ISRAELE – L’ex ostaggio: «La diplomazia salvi i miei fratelli da Hamas»

«Usare ogni strumento possibile» per ottenere la liberazione degli ostaggi ancora prigionieri a Gaza. È l’appello lanciato da Tal Shoham, ex ostaggio di Hamas, intervenuto alla sede delle Nazioni Unite a Vienna insieme alle famiglie di Guy Gilboa-Dalal ed Evyatar David, i due compagni di prigionia che sono ancora nelle mani dei terroristi. Davanti a decine di diplomatici, Shoham ha chiesto di usare la diplomazia internazionale per riportarli a casa. «Quaranta giorni fa sono nato per la seconda volta», ha raccontato l’ex ostaggio, parlando della sua liberazione dopo 505 giorni di prigionia. «Credo che ognuno di voi abbia il potere di accelerare il ritorno dei miei fratelli ancora prigionieri. Come individui, forse non l’avete, ma come comunità, come rappresentanti delle Nazioni Unite, potete giocare un ruolo importante». Shoham ha raccontato come due suoi compagni di prigionia siano stati costretti a guardare il suo rilascio: «Un gesto di sadismo deliberato» dei terroristi. Per Shoham, Hamas ha una identità chiara, è un’organizzazione fondata su «omicidi, stupri e incendi», senza rispetto per la vita umana, né israeliana né palestinese.
Il destino degli ostaggi sarà al centro anche dell’imminente incontro tra Benjamin Netanyahu e il presidente degli Stati Uniti. Secondo Haaretz, il primo ministro israeliano, fino a domenica in Ungheria per una visita di stato, ha ricevuto un invito a recarsi alla Casa Bianca subito dopo Pesach (fine aprile). Sul tavolo, oltre ai negoziati per la liberazione degli ostaggi, ci saranno il futuro della Striscia di Gaza e degli equilibri dell’intera regione.

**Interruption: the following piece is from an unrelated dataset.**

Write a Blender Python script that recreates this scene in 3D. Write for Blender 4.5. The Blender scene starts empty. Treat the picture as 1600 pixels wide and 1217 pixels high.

Sul terreno, a Gaza, le Idf proseguono le operazioni militari, con l’obiettivo di ampliare la zona cuscinetto ed eliminare infrastrutture militari di Hamas. Le ultime missioni hanno avuto al centro Shijaiyah e Tuffah. Secondo l’esercito, sono stati uccisi terroristi e distrutti centri di comando. Operazioni contro il gruppo terroristico palestinese sono state condotte anche in Libano e in Siria. Quest’ultima è al centro delle nuove tensioni tra Gerusalemme e Ankara. Il ministro degli Esteri turco, Hakan Fidan, ha condannato gli attacchi aerei israeliani contro alcune basi in Siria. Fidan ha parlato di un rischio concreto per la stabilità regionale, ma ha anche chiarito che la Turchia, sostenitrice del nuovo governo a Damasco, non intende arrivare a uno scontro diretto con Israele.